| WHAT IS BEING ASKED |
Repeat the entire listing exactly as written.

* START RECORDED DATA *

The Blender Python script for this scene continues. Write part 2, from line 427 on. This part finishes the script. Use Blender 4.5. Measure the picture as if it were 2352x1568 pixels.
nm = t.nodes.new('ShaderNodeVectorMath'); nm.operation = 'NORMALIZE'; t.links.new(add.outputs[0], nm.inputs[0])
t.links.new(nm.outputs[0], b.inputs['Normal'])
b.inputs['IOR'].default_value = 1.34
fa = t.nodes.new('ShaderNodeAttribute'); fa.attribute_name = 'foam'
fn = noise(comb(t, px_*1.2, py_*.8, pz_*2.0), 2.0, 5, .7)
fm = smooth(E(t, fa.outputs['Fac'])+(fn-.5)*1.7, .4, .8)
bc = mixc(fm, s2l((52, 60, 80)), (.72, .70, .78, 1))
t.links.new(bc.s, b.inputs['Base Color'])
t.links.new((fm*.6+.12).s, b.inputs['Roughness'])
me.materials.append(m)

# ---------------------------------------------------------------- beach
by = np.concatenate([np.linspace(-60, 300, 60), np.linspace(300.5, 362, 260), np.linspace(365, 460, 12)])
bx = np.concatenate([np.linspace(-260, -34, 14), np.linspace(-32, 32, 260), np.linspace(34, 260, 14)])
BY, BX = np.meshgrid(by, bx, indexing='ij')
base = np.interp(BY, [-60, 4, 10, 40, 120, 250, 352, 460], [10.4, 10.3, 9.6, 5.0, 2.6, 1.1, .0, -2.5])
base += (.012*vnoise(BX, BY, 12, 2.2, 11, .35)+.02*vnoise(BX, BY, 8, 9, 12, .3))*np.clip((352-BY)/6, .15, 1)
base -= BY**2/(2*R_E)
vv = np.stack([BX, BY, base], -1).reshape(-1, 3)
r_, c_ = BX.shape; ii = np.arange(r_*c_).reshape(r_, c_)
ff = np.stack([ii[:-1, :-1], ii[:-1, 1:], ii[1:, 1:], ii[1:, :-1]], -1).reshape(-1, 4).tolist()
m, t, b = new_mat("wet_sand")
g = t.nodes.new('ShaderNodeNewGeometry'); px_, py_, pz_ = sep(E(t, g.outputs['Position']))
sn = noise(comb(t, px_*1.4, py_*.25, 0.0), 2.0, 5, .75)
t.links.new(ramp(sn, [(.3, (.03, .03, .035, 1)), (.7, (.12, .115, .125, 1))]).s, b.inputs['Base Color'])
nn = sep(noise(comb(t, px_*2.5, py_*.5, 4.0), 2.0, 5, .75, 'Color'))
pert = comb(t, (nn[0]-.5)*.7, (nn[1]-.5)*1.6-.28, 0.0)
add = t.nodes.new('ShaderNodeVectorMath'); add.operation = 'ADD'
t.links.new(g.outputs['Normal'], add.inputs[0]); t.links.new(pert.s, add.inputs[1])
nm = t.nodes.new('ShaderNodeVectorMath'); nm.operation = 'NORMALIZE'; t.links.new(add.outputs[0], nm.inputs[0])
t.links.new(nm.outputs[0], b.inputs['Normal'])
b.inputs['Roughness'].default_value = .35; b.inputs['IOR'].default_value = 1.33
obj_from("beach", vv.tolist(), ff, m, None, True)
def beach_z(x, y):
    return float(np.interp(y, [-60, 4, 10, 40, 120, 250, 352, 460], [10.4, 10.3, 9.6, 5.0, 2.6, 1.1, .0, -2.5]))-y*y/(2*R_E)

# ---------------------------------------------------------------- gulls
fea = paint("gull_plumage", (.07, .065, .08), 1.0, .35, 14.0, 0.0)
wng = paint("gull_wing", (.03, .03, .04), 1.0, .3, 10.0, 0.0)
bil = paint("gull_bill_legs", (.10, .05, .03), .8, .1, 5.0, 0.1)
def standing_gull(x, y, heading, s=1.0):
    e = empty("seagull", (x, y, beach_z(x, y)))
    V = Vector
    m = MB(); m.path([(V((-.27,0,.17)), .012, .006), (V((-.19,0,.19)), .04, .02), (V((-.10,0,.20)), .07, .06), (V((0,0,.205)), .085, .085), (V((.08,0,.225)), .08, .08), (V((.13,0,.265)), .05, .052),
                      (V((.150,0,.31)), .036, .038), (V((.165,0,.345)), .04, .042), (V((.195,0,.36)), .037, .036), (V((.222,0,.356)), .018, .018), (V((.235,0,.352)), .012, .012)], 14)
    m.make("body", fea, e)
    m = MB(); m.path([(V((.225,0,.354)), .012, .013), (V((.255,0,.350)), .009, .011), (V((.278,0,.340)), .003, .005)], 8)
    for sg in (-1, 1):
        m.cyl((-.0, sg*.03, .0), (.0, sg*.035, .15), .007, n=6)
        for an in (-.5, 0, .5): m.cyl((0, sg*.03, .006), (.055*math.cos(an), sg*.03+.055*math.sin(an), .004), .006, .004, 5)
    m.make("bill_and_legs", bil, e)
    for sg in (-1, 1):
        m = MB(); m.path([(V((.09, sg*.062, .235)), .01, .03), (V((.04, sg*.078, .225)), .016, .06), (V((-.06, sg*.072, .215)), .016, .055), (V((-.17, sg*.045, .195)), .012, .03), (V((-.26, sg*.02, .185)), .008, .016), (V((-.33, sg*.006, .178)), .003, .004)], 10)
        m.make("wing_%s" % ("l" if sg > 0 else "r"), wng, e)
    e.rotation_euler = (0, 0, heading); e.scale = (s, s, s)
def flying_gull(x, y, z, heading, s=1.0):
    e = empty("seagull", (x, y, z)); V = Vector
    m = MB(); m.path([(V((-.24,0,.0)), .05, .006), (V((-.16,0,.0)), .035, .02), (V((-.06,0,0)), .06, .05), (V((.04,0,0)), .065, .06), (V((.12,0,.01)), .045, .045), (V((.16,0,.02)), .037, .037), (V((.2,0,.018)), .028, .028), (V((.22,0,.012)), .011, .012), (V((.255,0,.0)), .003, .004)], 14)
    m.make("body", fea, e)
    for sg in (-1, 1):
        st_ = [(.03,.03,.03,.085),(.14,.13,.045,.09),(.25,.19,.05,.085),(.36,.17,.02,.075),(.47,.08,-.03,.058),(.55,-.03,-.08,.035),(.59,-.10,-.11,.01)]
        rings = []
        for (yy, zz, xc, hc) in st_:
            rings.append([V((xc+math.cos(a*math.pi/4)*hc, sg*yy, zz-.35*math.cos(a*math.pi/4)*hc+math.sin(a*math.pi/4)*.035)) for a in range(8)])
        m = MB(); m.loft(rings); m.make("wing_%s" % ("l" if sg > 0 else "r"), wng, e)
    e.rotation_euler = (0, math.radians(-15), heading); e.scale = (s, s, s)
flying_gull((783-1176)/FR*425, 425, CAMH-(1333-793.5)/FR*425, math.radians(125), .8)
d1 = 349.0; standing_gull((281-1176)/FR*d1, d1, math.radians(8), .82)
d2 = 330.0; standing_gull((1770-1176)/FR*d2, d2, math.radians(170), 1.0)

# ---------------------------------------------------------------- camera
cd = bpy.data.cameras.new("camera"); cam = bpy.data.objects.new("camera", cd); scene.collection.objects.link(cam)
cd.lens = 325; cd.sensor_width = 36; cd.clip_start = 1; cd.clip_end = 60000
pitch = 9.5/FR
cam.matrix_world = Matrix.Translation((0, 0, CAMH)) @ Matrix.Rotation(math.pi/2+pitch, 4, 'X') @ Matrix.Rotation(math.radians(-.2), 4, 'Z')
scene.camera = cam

* END RECORDED DATA *

| FINAL ANSWER |
The Blender Python script for this scene continues. Write part 2, from line 427 on. This part finishes the script. Use Blender 4.5. Measure the picture as if it were 2352x1568 pixels.
nm = t.nodes.new('ShaderNodeVectorMath'); nm.operation = 'NORMALIZE'; t.links.new(add.outputs[0], nm.inputs[0])
t.links.new(nm.outputs[0], b.inputs['Normal'])
b.inputs['IOR'].default_value = 1.34
fa = t.nodes.new('ShaderNodeAttribute'); fa.attribute_name = 'foam'
fn = noise(comb(t, px_*1.2, py_*.8, pz_*2.0), 2.0, 5, .7)
fm = smooth(E(t, fa.outputs['Fac'])+(fn-.5)*1.7, .4, .8)
bc = mixc(fm, s2l((52, 60, 80)), (.72, .70, .78, 1))
t.links.new(bc.s, b.inputs['Base Color'])
t.links.new((fm*.6+.12).s, b.inputs['Roughness'])
me.materials.append(m)

# ---------------------------------------------------------------- beach
by = np.concatenate([np.linspace(-60, 300, 60), np.linspace(300.5, 362, 260), np.linspace(365, 460, 12)])
bx = np.concatenate([np.linspace(-260, -34, 14), np.linspace(-32, 32, 260), np.linspace(34, 260, 14)])
BY, BX = np.meshgrid(by, bx, indexing='ij')
base = np.interp(BY, [-60, 4, 10, 40, 120, 250, 352, 460], [10.4, 10.3, 9.6, 5.0, 2.6, 1.1, .0, -2.5])
base += (.012*vnoise(BX, BY, 12, 2.2, 11, .35)+.02*vnoise(BX, BY, 8, 9, 12, .3))*np.clip((352-BY)/6, .15, 1)
base -= BY**2/(2*R_E)
vv = np.stack([BX, BY, base], -1).reshape(-1, 3)
r_, c_ = BX.shape; ii = np.arange(r_*c_).reshape(r_, c_)
ff = np.stack([ii[:-1, :-1], ii[:-1, 1:], ii[1:, 1:], ii[1:, :-1]], -1).reshape(-1, 4).tolist()
m, t, b = new_mat("wet_sand")
g = t.nodes.new('ShaderNodeNewGeometry'); px_, py_, pz_ = sep(E(t, g.outputs['Position']))
sn = noise(comb(t, px_*1.4, py_*.25, 0.0), 2.0, 5, .75)
t.links.new(ramp(sn, [(.3, (.03, .03, .035, 1)), (.7, (.12, .115, .125, 1))]).s, b.inputs['Base Color'])
nn = sep(noise(comb(t, px_*2.5, py_*.5, 4.0), 2.0, 5, .75, 'Color'))
pert = comb(t, (nn[0]-.5)*.7, (nn[1]-.5)*1.6-.28, 0.0)
add = t.nodes.new('ShaderNodeVectorMath'); add.operation = 'ADD'
t.links.new(g.outputs['Normal'], add.inputs[0]); t.links.new(pert.s, add.inputs[1])
nm = t.nodes.new('ShaderNodeVectorMath'); nm.operation = 'NORMALIZE'; t.links.new(add.outputs[0], nm.inputs[0])
t.links.new(nm.outputs[0], b.inputs['Normal'])
b.inputs['Roughness'].default_value = .35; b.inputs['IOR'].default_value = 1.33
obj_from("beach", vv.tolist(), ff, m, None, True)
def beach_z(x, y):
    return float(np.interp(y, [-60, 4, 10, 40, 120, 250, 352, 460], [10.4, 10.3, 9.6, 5.0, 2.6, 1.1, .0, -2.5]))-y*y/(2*R_E)

# ---------------------------------------------------------------- gulls
fea = paint("gull_plumage", (.07, .065, .08), 1.0, .35, 14.0, 0.0)
wng = paint("gull_wing", (.03, .03, .04), 1.0, .3, 10.0, 0.0)
bil = paint("gull_bill_legs", (.10, .05, .03), .8, .1, 5.0, 0.1)
def standing_gull(x, y, heading, s=1.0):
    e = empty("seagull", (x, y, beach_z(x, y)))
    V = Vector
    m = MB(); m.path([(V((-.27,0,.17)), .012, .006), (V((-.19,0,.19)), .04, .02), (V((-.10,0,.20)), .07, .06), (V((0,0,.205)), .085, .085), (V((.08,0,.225)), .08, .08), (V((.13,0,.265)), .05, .052),
                      (V((.150,0,.31)), .036, .038), (V((.165,0,.345)), .04, .042), (V((.195,0,.36)), .037, .036), (V((.222,0,.356)), .018, .018), (V((.235,0,.352)), .012, .012)], 14)
    m.make("body", fea, e)
    m = MB(); m.path([(V((.225,0,.354)), .012, .013), (V((.255,0,.350)), .009, .011), (V((.278,0,.340)), .003, .005)], 8)
    for sg in (-1, 1):
        m.cyl((-.0, sg*.03, .0), (.0, sg*.035, .15), .007, n=6)
        for an in (-.5, 0, .5): m.cyl((0, sg*.03, .006), (.055*math.cos(an), sg*.03+.055*math.sin(an), .004), .006, .004, 5)
    m.make("bill_and_legs", bil, e)
    for sg in (-1, 1):
        m = MB(); m.path([(V((.09, sg*.062, .235)), .01, .03), (V((.04, sg*.078, .225)), .016, .06), (V((-.06, sg*.072, .215)), .016, .055), (V((-.17, sg*.045, .195)), .012, .03), (V((-.26, sg*.02, .185)), .008, .016), (V((-.33, sg*.006, .178)), .003, .004)], 10)
        m.make("wing_%s" % ("l" if sg > 0 else "r"), wng, e)
    e.rotation_euler = (0, 0, heading); e.scale = (s, s, s)
def flying_gull(x, y, z, heading, s=1.0):
    e = empty("seagull", (x, y, z)); V = Vector
    m = MB(); m.path([(V((-.24,0,.0)), .05, .006), (V((-.16,0,.0)), .035, .02), (V((-.06,0,0)), .06, .05), (V((.04,0,0)), .065, .06), (V((.12,0,.01)), .045, .045), (V((.16,0,.02)), .037, .037), (V((.2,0,.018)), .028, .028), (V((.22,0,.012)), .011, .012), (V((.255,0,.0)), .003, .004)], 14)
    m.make("body", fea, e)
    for sg in (-1, 1):
        st_ = [(.03,.03,.03,.085),(.14,.13,.045,.09),(.25,.19,.05,.085),(.36,.17,.02,.075),(.47,.08,-.03,.058),(.55,-.03,-.08,.035),(.59,-.10,-.11,.01)]
        rings = []
        for (yy, zz, xc, hc) in st_:
            rings.append([V((xc+math.cos(a*math.pi/4)*hc, sg*yy, zz-.35*math.cos(a*math.pi/4)*hc+math.sin(a*math.pi/4)*.035)) for a in range(8)])
        m = MB(); m.loft(rings); m.make("wing_%s" % ("l" if sg > 0 else "r"), wng, e)
    e.rotation_euler = (0, math.radians(-15), heading); e.scale = (s, s, s)
flying_gull((783-1176)/FR*425, 425, CAMH-(1333-793.5)/FR*425, math.radians(125), .8)
d1 = 349.0; standing_gull((281-1176)/FR*d1, d1, math.radians(8), .82)
d2 = 330.0; standing_gull((1770-1176)/FR*d2, d2, math.radians(170), 1.0)

# ---------------------------------------------------------------- camera
cd = bpy.data.cameras.new("camera"); cam = bpy.data.objects.new("camera", cd); scene.collection.objects.link(cam)
cd.lens = 325; cd.sensor_width = 36; cd.clip_start = 1; cd.clip_end = 60000
pitch = 9.5/FR
cam.matrix_world = Matrix.Translation((0, 0, CAMH)) @ Matrix.Rotation(math.pi/2+pitch, 4, 'X') @ Matrix.Rotation(math.radians(-.2), 4, 'Z')
scene.camera = cam